Thursday, 20 March 2014

Active Living

I hate exercise. It's not so much the doing of exercise I hate as the whole concept of putting aside time with the express purpose of torturing your body. While I know it's good for me it seems so unnatural.  And I reckon I have proof that it is unnatural. Well perhaps not proof but supporting observations.

A few years back our family went on a holiday to Africa. As I look back at that trip I don't remember seeing anyone, animal or human, exercising. What I saw was two things.   For the vast majority of the time everything moved slowly, very slowly.   While the movements were slow they were constant. You didn't see a lot of lazing around except for the lions maybe.

The second thing you saw very occasionally was full tilt sprints for a short period.  Sometimes this was a fright response to seeing us tourists, in natural settings it is more likely to be the food chain in action as hunter and prey burst into life.  I began to wonder.

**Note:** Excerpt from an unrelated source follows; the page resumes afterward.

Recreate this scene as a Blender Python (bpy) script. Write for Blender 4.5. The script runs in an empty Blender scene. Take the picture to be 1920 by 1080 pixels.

Then last year sometime I watched a program on BBC called Horizon. On this particular episode they talked about exercise and it's impact. Simplistically their conclusion was that if you focused on moving constantly and then occasionally stressed to body to maximum (3 x 20 second sprints 3 x a week) then you would get the vast majority of benefits that exercise has to offer.  Seemed pretty consistent with what I saw I Africa.

Of course when I began to compare all of this to my life the difference was stark. I mainly sat and movement was typically limited to walking to and from the car or between meetings. I always thought that I needed to do more exercise but that hatred of it meant that it never happened. Slowly  however I began to realise that maybe I didn't need more exercise but rather what I needed was create an active lifestyle. A way of living that caused me to move naturally and often. So I have set about experimenting to do just that.

For me it started by putting the car away and walking.   Walking is a natural act we are designed for and now I only drive to work as a last resort. Instead I walk to and from. I have begun to organise my formal meeting commitments in a way that means I have time to walk there.  My phone has a pedometer built in so I can track how far I have walked. What a difference. 

Historically I have walked about 1500 to 2000 steps now on average I am doing about 8000 to 10,000 with a record of 17,000.  Interestingly I have more energy and better focus when I work and I sleep better.  The only down side was an early blister on my big toe and some fatigue in my legs occasionally.  The best thing however is I enjoy it,  it's becoming natural and it feels right.